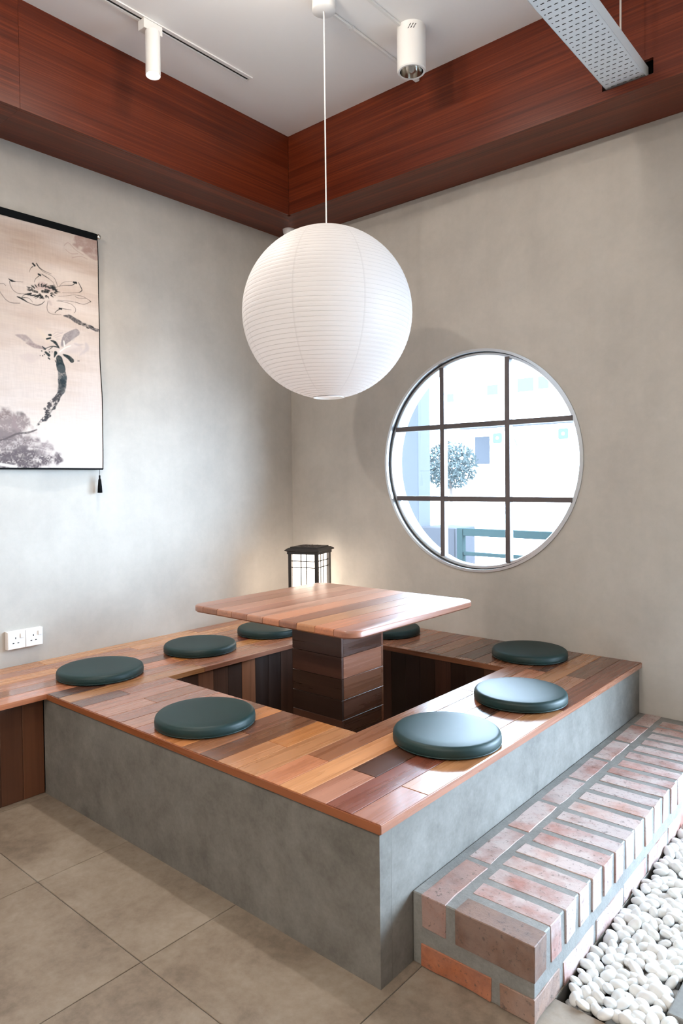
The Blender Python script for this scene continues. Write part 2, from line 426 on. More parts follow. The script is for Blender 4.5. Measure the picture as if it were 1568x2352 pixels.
# glass shopfront door to the right of the round window (out of frame, source of the side light)
dr = empty('door_1', ((DOOR0+DOOR1)/2, .05, 0)); tag(dr, 'glazed shopfront door to the right of the round window', 'door', kind='structure')
for x in (DOOR0+.02, (DOOR0+DOOR1)/2, DOOR1-.02): box('door_frame', (x-.02, x+.02, .04, .09, 0, DOORH), M['alu'], dr)
box('door_frame', (DOOR0, DOOR1, .04, .09, DOORH-.05, DOORH), M['alu'], dr)
for a, b in ((DOOR0+.04, (DOOR0+DOOR1)/2-.02), ((DOOR0+DOOR1)/2+.02, DOOR1-.04)):
    MB().add([(a, .06, 0), (b, .06, 0), (b, .06, DOORH-.05), (a, .06, DOORH-.05)], [(0, 1, 2, 3)]).build('pane', M['glass'], dr)

# ------------------------------------------------------------------ outdoors
outg = MB().box(-60, 40, WT+.001, 60, -2.6, -2.5).build('ground', plain('street_asphalt', (0.30, 0.30, 0.30), .9)); tag(outg, 'pale street outside the round window', 'ground', kind='structure')
ups = box('shade_storeys', (-14, 12, -.16, WT, 3.61, 15), M['plaster']); tag(ups, 'unseen upper storeys added above the ceiling to shade the terrace', 'wall', kind='structure')  # unseen storeys added to keep sky light off the outdoor column and railing
pch = box('porch_roof', (-9, 9, WT+.001, 2.3, 2.72, 2.95), plain('porch_soffit', (.18, .18, .18), .9)); tag(pch, 'porch roof outside over the terrace', 'roof', kind='structure')
terr = box('terrace', (-6, 9, WT+.002, 5.2, -2.5, -0.05), plain('terrace_screed', (.13, .13, .13), .9)); tag(terr, 'outdoor terrace beyond the round window', 'terrace', kind='structure')

# ------------------------------------------------------------------ seating platform
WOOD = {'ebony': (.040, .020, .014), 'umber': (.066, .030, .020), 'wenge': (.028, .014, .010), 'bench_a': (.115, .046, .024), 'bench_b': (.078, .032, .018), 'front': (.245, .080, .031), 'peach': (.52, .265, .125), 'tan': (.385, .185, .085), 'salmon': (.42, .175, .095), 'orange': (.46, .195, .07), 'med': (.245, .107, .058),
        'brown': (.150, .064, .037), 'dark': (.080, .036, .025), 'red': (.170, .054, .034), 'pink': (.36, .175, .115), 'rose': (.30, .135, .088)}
def stain(o, c, j=0.10):
    k = 1+random.uniform(-j, j); o.color = (c[0]*k*1.03, c[1]*k*.94*(1+random.uniform(-.04, .04)), c[2]*k*.82*(1+random.uniform(-.06, .06)), 1); return o
plat = empty('seating_platform', (1.2, -1.0, 0))
tag(plat, 'raised wooden deck seating platform with grey cement sides around a sunken pit', 'platform')
LIP, OV = 0.026, 0.012
# deck boards
PIT = 0.0923
bnd = [2.3145-PIT*k for k in range(0, 26)]
colours = {(0, 0): 'rose', (0, 1): 'tan', (0, 2): 'red', (1, 0): 'red', (1, 1): 'rose', (1, 2): 'brown', (2, 0): 'pink', (2, 1): 'dark', (2, 2): 'tan',
  (3, 0): 'peach', (3, 1): 'salmon', (3, 2): 'brown', (4, 0): 'salmon', (4, 1): 'med', (4, 2): 'rose', (5, 0): 'tan', (5, 2): 'med', (6, 0): 'tan', (6, 1): 'orange', (6, 2): 'brown',
  (7, 0): 'brown', (7, 2): 'dark', (8, 0): 'med', (8, 2): 'brown', (9, 0): 'orange', (9, 2): 'med', (10, 0): 'salmon', (10, 2): 'red', (11, 0): 'rose', (11, 2): 'med',
  (12, 0): 'pink', (12, 2): 'rose', (13, 0): 'rose', (14, 0): 'pink', (14, 1): 'med', (15, 0): 'pink', (16, 0): 'brown', (16, 1): 'rose', (17, 0): 'tan', (18, 0): 'dark', (18, 1): 'rose',
  (19, 0): 'salmon', (19, 1): 'orange', (20, 0): 'med', (20, 1): 'brown', (21, 0): 'pink', (21, 1): 'rose', (22, 0): 'peach', (22, 1): 'tan', (23, 0): 'pink', (23, 1): 'peach', (24, 0): 'tan', (24, 1): 'peach'}
YEND = -4.2
names_ = list(WOOD)
G = 0.0012
for k in range(25):
    x1 = bnd[k] - G; x0 = bnd[k+1] + G
    if k == 0: x1 = PX - 0.0035
    if k == 24: x0 = 0.001
    cuts = [-2.0323, -1.812, -.895, -0.001] if k % 2 == 0 else [-2.0323, -1.354, -.438, -0.001]
    segs = [(cuts[i], cuts[i+1], i) for i in range(3)]
    if x0 < X2-.02:       # boards of the wall bench run on past the platform front
        lo = YEND; segs = [(s if i else (-1.812-.915 if k % 2 == 0 else -1.354-.915), e, i) for s, e, i in segs]; segs.insert(0, (YEND, segs[0][0], 3))
    for s, e, i in segs:
        a, b = s+G, e-G
        parts = [(a, b)]
        if x0 < BX-.03 and x1 > AX+.03:
            parts = []
            if a < CN: parts.append((a, min(b, CN)))
            if b > CF: parts.append((max(a, CF), b))
        for a, b in parts:
            if b-a < .01: continue
            if k == 5 and b > CN-.01 or k == 5 and a < CF: pass
            xx0, xx1 = x0, x1
            if 0 <= k <= 4: xx0 = max(x0, BX) if k == 4 else x0
            if k == 19 and b < PY+.01: xx0 = x0
            pl = MB().prism([(xx0, a), (xx1, a), (xx1, b), (xx0, b)], H-.022, H, inset=0.0011).build('deck_board', M['plank_y'], plat)
            nm = colours.get((k, i)) or random.choice(['med', 'rose', 'tan', 'brown', 'salmon', 'pink', 'red'])
            stain(pl, WOOD[nm])
# nosing strips at the deck edges
def nosing(b, c='salmon', ax='x'):
    o = box('edge_strip', b, M['plank_'+ax], plat, bevel=0.0015); stain(o, WOOD[c], 0.02); return o
nosing((X2-.003, PX, PY, PY+.003, H-LIP, H-.0006), 'front', 'x')
nosing((PX-.003, PX, PY+.0035, -.001, H-LIP, H-.0006), 'rose', 'y')
nosing((X2-.003, X2, YEND, PY-.0005, H-LIP, H-.0006), 'med', 'y')
nosing((AX-.002, AX+.001, CN, CF, H-LIP, H-.0006), 'rose', 'y'); nosing((AX, BX, CF-.001, CF+.002, H-LIP, H-.0006), 'med', 'x')
nosing((AX, BX, CN-.002, CN+.001, H-LIP, H-.0006), 'med', 'x'); nosing((BX-.001, BX+.002, CN, CF, H-LIP, H-.0006), 'med', 'y')
# deck carcass under the boards, and cement sides
car = MB(); zt = H-.0225; zb = H-LIP+.001
car.box(.002, AX-.003, PY+.004, -.002, zb, zt); car.box(AX-.003, BX+.003, PY+.004, CN-.003, zb, zt); car.box(AX-.003, BX+.003, CF+.003, -.002, zb, zt); car.box(BX+.003, PX-.004, PY+.004, -.002, zb, zt)
car.box(.002, X2-.004, YEND, PY+.004, zb, zt)
o = car.build('deck_frame', M['plank_y'], plat); o.color = (.06, .03, .02, 1)
box('cement_side', (X2, PX-OV, PY+OV, PY+OV+.05, 0, H-LIP), M['concrete'], plat)
box('cement_side', (PX-OV-.05, PX-OV, PY+OV+.0505, -.001, 0, H-LIP), M['concrete'], plat)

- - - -

▶ **Instructions to follow**
From the first line of the listing above, repeat every line through the one holding "3)]).build('pane', M['glass'], dr)". Both ends count, and pictures stay out.

▶ **Full solution**
The Blender Python script for this scene continues. Write part 2, from line 426 on. More parts follow. The script is for Blender 4.5. Measure the picture as if it were 1568x2352 pixels.
# glass shopfront door to the right of the round window (out of frame, source of the side light)
dr = empty('door_1', ((DOOR0+DOOR1)/2, .05, 0)); tag(dr, 'glazed shopfront door to the right of the round window', 'door', kind='structure')
for x in (DOOR0+.02, (DOOR0+DOOR1)/2, DOOR1-.02): box('door_frame', (x-.02, x+.02, .04, .09, 0, DOORH), M['alu'], dr)
box('door_frame', (DOOR0, DOOR1, .04, .09, DOORH-.05, DOORH), M['alu'], dr)
for a, b in ((DOOR0+.04, (DOOR0+DOOR1)/2-.02), ((DOOR0+DOOR1)/2+.02, DOOR1-.04)):
    MB().add([(a, .06, 0), (b, .06, 0), (b, .06, DOORH-.05), (a, .06, DOORH-.05)], [(0, 1, 2, 3)]).build('pane', M['glass'], dr)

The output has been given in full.